I just spotted this article over on digg: Open source audio applications need to learn from listeners
After reading the first few paragraphs, I had to ask myself a question: What the heck is the editor talking about?
I understood the opening paragraph, which points out that there's no software (albeit on any operating system) that allows the user to listen to music from any source universally (FM, MP3s, CDs, etc.), but we're basically as close as one could possibly get to having that. It's impossible for both hardware manufacturers (think Sony stereos) and software developers to allow playback from every audio source, so they choose to support the ones you're actually going to use. FM is useful to many people in a stereo, but being able to listen to podcasts in music playback software is something that many people would find much more useful on their PCs than FM radio in the same software.
It really starts to go downhill in the third paragraph:
Only in software applications is this distinction made, and consequently we have to use separate apps to play music from different sources. And the problem is by no means limited to FM broadcasts and MP3 playback. How many of the mature open source audio players support basic CD playback? There are a few that support ripping CD audio directly within the app, but cannot play that audio directly off of the disc. Would anyone in their right mind buy a hardware device with that kind of limitation?
This is
exactly the kind of writing that hurts the Linux community - Uninformed writing. The editor of the article obviously hasn't actually tried any "mature open source audio players" in the past few years. Last time I checked, XMMS has been able to playback CDs for a
long time.
In addition, Rhythmbox, Banshee, and AmaroK can
all playback CDs, MP3s/OGGs/whatever, received podcasts, and have support for cool extras like
last.fm.
Once again, what the hell is the editor talking about?
Building an application from a data-task perspective locks out the possibility of new features, yet history teaches us that there will constantly be new methods and approaches to delivering audio to listeners. CDs, audio files, streaming radio, DAAP sharing, FM, XM, podcasting -- the list goes on. How many new ones will be invented this year?
...and if the editor had actually tried any of the mature open source audio players I mentioned (which are
the mature ones), with the exception of XMMS, he would have realized that developers stopped designing their music playback software from a "data-task perspective" a long time ago. That's exactly why you're able to have podcast, streaming radio, DAAP sharing, etc. support in these applications - media sources are abstracted, and have been so for a while now.
The final piece of the editorial, "The underlying cause", is like a rotten cherry to top it off:
There is no malice behind any of these shortcomings in the Linux audio player ecosystem. Rather, I think they are the unintended result of a philosophy that predates Linux, and may in this particular application space do more harm than good.

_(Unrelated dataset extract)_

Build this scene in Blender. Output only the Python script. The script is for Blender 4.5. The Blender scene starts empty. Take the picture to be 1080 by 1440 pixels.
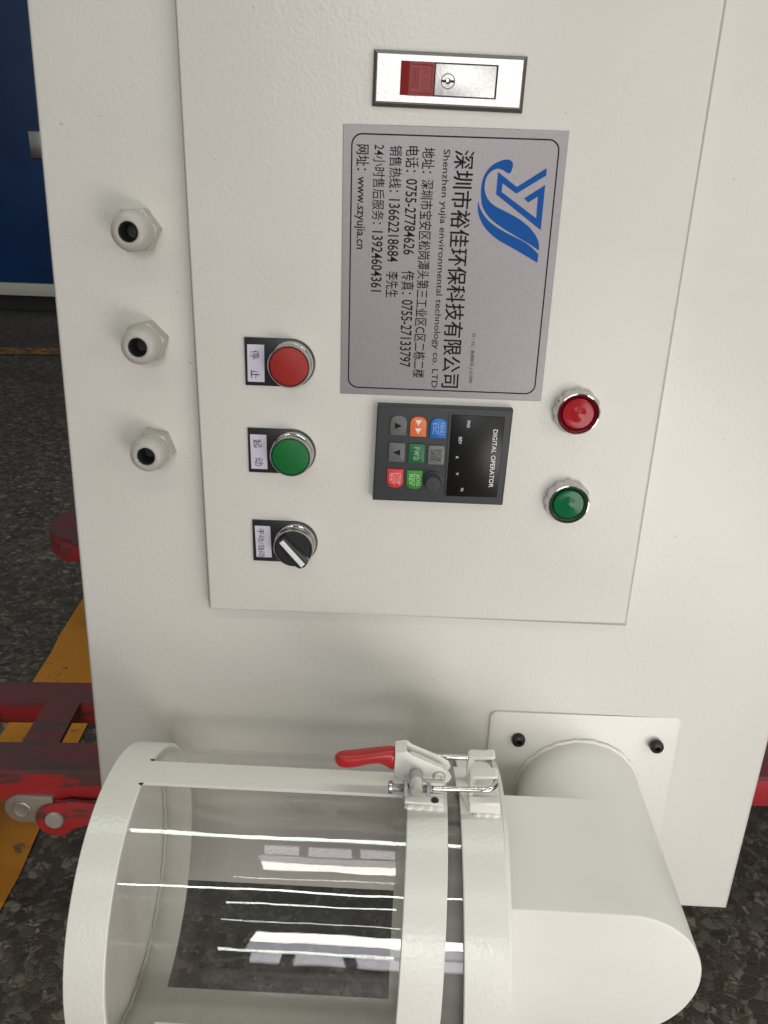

The entire article is about a supposed lack of integrated playback sources in audio players, but this has nothing to do with Linux at all - Every uninformed qualm the editor has about audio players could just as equally (and unjustifiably) be applied to ANY platform, not just Linux.
Yes, some of the editor's article would have been true
six years ago, but the majority of it is completely unfounded today.
The impact of this article on readers who aren't familiar with the features of open source audio players today is akin to trying to show off Linux by running
FVWM, and showing it to someone who's never seen the OS before - it's going to leave an extremely misrepresentative first impression.
If anyone was wondering why I picked the hokey tagline for this blog, I hope it's a little more clear now.